The most important difference, according to those who promote the insurance company plans, is that an insurance company will guarantee its interest rates for a longer period of time.

"A bank often doesn't issue an actual certificate," explained Stanley Clarke, of stanley E. Clarke and Associates, a Washington pension consulting firm. "If you look at the small print, you will find that some of the bank plans set your interest rate at whatever the present passbook savings rate is. An insurance company can and will guarantee an interest rate for a long time. I know of one insurance firm that will even guarantee 8.25 per cent for four years."

Still, Clarke said he rarely recommends the use of an insurance company IRA or Keogh plan that involves a life insurance policy. "The portion paid for the insurance plan is not tax deductible," he pointed out.

But if you are not going for the life insurance aspect of the plan, the insurance company version of the individual retirment plan does offer other advantages. Clarke recommends that anyone interested in such a plan should consult with a "fairly sophistocated insurance man, because most life insurance agents are trained to sell life insurance, and are not versed in the various alternatives offered by their companies."

A major benefit of an insurance plan occurs when the time comes to collect.

Insurance firms can offer a wider range of payback alternatives. The most important of these is a lifetime annuity payback plan that banks cannot offer.

"There are any number of alternatives," Clarke says. "Going from installment payments to lifetime annuities that include both the lifetime of both the IRA account holder and his or her spouse. In effect, according to the IRS, the two-lifetime alternative is the most attractive one, since it spreads the payments out over what is potentially the longest period of time.

Clarke added that many insurance firms do not charge fees for setting up IRA plans. Of the ones that do, the charge can range from $15 a year and up, depending on the amount of work involved.

There are also certain tax advantages in the insurance company plans, according to industry representatives.

Under the provisions of the Tax Reform Act of 1976, properly qualified annuity or installment payments made to the beneficiary of a decedent who held an IRA are excludable from the decedent's taxable estate.

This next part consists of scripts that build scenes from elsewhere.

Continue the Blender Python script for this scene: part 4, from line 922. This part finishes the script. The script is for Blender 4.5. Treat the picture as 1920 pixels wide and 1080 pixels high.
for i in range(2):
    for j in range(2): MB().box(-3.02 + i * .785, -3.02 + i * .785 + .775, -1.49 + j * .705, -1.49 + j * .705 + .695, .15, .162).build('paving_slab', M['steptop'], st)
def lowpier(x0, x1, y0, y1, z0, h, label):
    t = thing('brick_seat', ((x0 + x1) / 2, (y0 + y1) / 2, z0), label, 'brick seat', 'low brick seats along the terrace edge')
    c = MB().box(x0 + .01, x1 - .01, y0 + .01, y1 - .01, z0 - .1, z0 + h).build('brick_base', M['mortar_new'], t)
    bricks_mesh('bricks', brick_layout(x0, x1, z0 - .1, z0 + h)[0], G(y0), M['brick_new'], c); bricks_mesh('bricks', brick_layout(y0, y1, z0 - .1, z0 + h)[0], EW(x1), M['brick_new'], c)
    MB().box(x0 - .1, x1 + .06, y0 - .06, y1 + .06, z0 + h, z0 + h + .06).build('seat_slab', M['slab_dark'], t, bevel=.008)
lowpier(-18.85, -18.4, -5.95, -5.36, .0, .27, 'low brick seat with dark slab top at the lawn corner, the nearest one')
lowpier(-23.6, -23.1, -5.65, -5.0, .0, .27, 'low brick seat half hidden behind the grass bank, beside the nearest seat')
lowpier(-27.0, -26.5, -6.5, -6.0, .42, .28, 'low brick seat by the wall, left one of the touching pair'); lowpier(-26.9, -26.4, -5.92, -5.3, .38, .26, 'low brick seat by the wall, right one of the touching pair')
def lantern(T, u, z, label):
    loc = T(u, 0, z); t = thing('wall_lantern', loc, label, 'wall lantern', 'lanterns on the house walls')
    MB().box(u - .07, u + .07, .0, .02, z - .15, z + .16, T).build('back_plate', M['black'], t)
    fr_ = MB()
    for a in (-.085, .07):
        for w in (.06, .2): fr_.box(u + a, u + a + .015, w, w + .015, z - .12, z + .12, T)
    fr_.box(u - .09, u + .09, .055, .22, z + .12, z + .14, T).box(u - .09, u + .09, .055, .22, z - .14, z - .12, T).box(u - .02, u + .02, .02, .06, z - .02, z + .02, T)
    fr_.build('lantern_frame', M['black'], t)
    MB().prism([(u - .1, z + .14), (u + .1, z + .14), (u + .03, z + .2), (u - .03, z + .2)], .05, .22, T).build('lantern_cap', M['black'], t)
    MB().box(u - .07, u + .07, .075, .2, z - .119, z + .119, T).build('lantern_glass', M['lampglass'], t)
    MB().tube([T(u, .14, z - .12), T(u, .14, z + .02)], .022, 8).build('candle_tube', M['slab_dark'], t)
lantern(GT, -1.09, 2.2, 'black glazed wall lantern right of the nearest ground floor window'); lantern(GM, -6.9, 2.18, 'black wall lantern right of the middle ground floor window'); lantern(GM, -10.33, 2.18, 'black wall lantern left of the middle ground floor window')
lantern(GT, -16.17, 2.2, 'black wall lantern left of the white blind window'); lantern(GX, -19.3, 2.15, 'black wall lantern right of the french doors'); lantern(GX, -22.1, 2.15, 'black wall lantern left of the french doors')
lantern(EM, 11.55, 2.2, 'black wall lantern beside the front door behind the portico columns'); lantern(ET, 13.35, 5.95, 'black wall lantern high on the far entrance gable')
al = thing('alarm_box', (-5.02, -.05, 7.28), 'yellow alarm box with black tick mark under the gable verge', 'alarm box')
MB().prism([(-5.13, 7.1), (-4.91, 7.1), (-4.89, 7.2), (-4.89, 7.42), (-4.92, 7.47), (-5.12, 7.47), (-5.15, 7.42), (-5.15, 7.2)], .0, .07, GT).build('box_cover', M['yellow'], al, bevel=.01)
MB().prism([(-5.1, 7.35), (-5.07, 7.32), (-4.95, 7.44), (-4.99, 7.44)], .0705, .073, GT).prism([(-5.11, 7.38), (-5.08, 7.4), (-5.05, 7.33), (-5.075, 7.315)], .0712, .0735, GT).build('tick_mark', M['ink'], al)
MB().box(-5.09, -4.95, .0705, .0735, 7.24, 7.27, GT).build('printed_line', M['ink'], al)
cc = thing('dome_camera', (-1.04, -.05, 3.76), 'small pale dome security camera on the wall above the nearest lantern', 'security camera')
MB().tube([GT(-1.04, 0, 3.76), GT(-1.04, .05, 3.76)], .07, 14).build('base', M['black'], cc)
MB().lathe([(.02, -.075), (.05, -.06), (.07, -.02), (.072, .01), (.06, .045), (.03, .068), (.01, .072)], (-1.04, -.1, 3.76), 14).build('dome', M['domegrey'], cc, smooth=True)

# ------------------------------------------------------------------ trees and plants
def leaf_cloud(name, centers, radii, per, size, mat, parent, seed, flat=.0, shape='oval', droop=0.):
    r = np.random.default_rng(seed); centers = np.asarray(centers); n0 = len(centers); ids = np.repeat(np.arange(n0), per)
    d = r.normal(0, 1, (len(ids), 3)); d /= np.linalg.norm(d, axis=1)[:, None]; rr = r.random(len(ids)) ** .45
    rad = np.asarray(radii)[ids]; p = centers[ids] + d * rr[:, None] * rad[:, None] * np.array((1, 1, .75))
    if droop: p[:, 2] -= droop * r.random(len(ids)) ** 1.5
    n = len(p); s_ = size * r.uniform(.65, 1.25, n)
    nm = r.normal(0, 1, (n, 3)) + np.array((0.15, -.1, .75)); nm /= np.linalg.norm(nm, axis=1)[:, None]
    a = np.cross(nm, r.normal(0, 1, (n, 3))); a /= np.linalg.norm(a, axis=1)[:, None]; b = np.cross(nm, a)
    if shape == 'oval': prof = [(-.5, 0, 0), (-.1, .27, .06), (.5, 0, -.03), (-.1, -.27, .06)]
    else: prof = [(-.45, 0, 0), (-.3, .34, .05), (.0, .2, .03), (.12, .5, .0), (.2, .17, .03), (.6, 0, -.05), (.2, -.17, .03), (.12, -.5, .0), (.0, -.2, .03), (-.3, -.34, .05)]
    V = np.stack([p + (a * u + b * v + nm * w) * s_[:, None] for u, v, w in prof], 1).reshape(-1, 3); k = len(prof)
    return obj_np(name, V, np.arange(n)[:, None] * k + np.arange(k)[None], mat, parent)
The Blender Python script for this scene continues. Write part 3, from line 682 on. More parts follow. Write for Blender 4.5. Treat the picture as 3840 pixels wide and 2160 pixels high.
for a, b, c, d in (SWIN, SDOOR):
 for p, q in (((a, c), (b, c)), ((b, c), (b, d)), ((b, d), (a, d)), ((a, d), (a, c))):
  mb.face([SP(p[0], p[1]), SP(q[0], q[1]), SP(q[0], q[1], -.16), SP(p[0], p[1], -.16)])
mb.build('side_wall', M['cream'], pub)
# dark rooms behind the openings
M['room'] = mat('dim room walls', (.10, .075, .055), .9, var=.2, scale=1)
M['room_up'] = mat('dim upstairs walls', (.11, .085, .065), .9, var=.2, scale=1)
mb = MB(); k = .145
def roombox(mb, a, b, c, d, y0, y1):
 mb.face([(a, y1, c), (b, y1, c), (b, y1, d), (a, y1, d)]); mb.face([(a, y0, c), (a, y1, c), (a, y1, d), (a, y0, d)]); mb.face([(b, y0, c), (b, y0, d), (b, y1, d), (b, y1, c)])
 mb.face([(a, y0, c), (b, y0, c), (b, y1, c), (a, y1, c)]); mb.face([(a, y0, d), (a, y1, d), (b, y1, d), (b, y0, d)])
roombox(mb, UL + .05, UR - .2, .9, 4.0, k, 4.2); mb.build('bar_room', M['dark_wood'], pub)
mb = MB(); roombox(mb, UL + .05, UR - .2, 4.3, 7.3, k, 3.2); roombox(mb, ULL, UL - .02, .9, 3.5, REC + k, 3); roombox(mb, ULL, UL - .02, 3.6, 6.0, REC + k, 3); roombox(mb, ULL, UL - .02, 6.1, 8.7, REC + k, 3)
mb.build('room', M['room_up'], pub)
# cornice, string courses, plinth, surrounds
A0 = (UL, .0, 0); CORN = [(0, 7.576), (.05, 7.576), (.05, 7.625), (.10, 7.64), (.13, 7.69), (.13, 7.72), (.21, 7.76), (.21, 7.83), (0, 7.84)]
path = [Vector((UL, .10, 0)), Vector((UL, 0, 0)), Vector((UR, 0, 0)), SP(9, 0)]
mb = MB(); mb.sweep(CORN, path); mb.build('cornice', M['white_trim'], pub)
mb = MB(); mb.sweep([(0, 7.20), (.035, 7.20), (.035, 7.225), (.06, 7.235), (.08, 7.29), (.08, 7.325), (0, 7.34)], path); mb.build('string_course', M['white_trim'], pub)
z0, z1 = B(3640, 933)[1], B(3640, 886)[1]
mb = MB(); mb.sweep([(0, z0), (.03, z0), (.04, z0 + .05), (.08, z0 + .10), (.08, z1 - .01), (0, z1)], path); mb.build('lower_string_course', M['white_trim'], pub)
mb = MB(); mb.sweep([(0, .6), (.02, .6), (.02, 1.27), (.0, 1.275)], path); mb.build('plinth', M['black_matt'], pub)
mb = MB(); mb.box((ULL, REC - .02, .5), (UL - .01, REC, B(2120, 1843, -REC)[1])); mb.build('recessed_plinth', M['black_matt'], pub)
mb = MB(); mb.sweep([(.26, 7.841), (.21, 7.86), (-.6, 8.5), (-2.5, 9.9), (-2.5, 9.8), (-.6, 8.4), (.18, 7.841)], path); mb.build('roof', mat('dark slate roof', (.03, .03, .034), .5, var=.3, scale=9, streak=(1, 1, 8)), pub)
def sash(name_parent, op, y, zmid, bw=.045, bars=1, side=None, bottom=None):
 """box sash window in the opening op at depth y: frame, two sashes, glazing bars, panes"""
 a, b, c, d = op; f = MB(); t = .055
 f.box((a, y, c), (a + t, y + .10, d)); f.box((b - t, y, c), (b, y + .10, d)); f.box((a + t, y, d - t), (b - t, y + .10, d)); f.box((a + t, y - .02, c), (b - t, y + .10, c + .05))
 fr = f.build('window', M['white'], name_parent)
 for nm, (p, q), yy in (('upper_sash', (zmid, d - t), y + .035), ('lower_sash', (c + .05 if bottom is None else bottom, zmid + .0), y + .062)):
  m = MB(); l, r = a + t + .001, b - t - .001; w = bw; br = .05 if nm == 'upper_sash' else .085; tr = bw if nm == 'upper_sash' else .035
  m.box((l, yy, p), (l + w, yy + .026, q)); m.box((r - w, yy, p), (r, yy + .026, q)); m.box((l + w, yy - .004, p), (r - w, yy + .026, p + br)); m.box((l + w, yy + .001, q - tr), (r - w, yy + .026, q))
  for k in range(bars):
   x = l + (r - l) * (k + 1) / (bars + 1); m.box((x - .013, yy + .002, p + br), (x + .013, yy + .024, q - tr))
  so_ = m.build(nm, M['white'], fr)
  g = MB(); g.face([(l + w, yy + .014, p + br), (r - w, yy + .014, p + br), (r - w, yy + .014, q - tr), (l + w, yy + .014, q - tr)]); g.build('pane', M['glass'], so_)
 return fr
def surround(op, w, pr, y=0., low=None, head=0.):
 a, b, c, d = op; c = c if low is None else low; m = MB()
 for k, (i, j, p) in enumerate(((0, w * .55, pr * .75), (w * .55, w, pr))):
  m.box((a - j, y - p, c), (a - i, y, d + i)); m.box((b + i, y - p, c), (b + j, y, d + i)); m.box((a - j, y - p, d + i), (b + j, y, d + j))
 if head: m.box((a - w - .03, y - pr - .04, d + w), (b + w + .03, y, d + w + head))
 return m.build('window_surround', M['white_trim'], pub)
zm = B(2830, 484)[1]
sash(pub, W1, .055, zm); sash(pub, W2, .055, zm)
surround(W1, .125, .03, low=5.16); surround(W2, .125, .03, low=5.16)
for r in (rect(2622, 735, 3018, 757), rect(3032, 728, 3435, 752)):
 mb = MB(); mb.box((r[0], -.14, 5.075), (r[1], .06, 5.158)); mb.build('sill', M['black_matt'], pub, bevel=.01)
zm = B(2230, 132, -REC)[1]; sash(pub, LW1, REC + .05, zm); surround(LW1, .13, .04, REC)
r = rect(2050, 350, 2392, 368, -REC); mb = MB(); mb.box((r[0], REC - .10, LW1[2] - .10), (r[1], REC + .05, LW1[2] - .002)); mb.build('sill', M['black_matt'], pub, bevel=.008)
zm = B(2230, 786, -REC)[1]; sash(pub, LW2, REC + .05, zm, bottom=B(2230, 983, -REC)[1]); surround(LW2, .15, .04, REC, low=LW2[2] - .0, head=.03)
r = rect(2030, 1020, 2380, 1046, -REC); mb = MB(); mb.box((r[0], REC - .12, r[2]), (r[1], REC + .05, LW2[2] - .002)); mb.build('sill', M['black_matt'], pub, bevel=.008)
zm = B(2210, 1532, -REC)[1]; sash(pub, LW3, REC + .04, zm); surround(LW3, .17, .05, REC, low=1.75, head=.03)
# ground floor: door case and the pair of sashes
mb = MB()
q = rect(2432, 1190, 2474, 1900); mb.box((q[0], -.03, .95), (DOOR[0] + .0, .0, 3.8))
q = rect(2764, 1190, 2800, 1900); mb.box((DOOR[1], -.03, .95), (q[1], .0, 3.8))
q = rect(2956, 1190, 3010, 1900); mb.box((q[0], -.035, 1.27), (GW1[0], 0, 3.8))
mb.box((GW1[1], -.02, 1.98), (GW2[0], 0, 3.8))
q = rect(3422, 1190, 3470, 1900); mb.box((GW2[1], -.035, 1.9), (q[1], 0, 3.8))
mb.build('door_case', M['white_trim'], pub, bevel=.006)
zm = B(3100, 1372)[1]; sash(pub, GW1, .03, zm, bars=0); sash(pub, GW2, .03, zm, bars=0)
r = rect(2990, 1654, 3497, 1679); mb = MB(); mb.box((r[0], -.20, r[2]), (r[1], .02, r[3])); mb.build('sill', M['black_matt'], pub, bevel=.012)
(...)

A lesser advantage of an insurance plan is the scope of the company itself. Most large insurance companies are national in scope and have agents or representatives in every area. But banks and S&Ls generally are restricted by law to one state or county.

With people moving around as much as they do today, there is an attraction to maintaining your account with the same firm. In the case of bank plans if a consumer decides to switch his or her account to a bank in the town he or she moves to, there may be an interest penalty.

By and large, insurance company plans are not significantly different than bank plans. In both cases, the Keogh plans permit a higher imput of fund's up to $7,500 a year compared with the IRA limit of $1,500 but the Keogh plan, like the IRA, still restricts the contributor to a maximum of 15 per cent of his or her income.

And while the insurance iRA is not available to anyone covered by any other retirement plan, the insurance Keogh is, as long as the consumer is paying for it from income gained by additional self-employment.

For example, a reporter for The Washington Post may make an additional $20,000 a year as a freelance writer. The reporter could set up Keogh plan based on the income outside of The Post earnings. Under the 15 per cent rule, the maximum contribution annually would be $3,000.